Le récent relèvement des taux de redevance d’archéologie préventive voté, dans le cadre de la loi du 17 février 2009 pour l’accélération des programmes de construction et d’investissement publics et privés, aurait dû permettre de réaliser l’objectif de rendement stable et pérenne de la redevance, et suffisant pour financer l’INRAP. Cependant, ces hausses sont trop modestes et devraient permettre de ne dégager que 11 millions d’euros supplémentaires, au lieu des 35 millions d’euros indispensables à l’INRAP pour assumer pleinement ses missions.

Néanmoins, en vertu de ce relèvement des taux de la redevance, la dotation budgétaire de l’INRAP sera supprimée en 2010. Il s’agira donc d’une opération quasi blanche, puisque les redevances réformées ne devraient dégager que quelque 11 millions d’euros supplémentaires, cependant que l’État supprime 9 millions d’euros de ressources budgétaires à l’Institut. Les 2 millions d’euros de ressources supplémentaires correspondront à une hausse des moyens de 1, 3 %.
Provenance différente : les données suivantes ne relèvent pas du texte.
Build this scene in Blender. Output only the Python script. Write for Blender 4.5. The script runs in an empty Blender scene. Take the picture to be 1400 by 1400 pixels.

Déjà fragilisé par une situation financière instable, l’INRAP le sera plus encore par le projet de délocalisation à Reims. Alors que Mme Pécresse et vous-même, monsieur le ministre, vous étiez prononcés pour reconsidérer ce projet, le Premier ministre a confirmé cette délocalisation le 19 octobre dernier. Je ne peux croire que, en fonction de visées strictement électoralistes liées à la prochaine échéance régionale, M. le Premier ministre ait accédé à la demande pressante de Mme Catherine Vautrin, au détriment de la capacité opérationnelle de l’INRAP et de sa mission de service public.

Pour toutes ces raisons, et bien d’autres encore que je n’ai pu énoncer faute de temps, nous ne pourrons approuver les crédits de la mission « Culture ».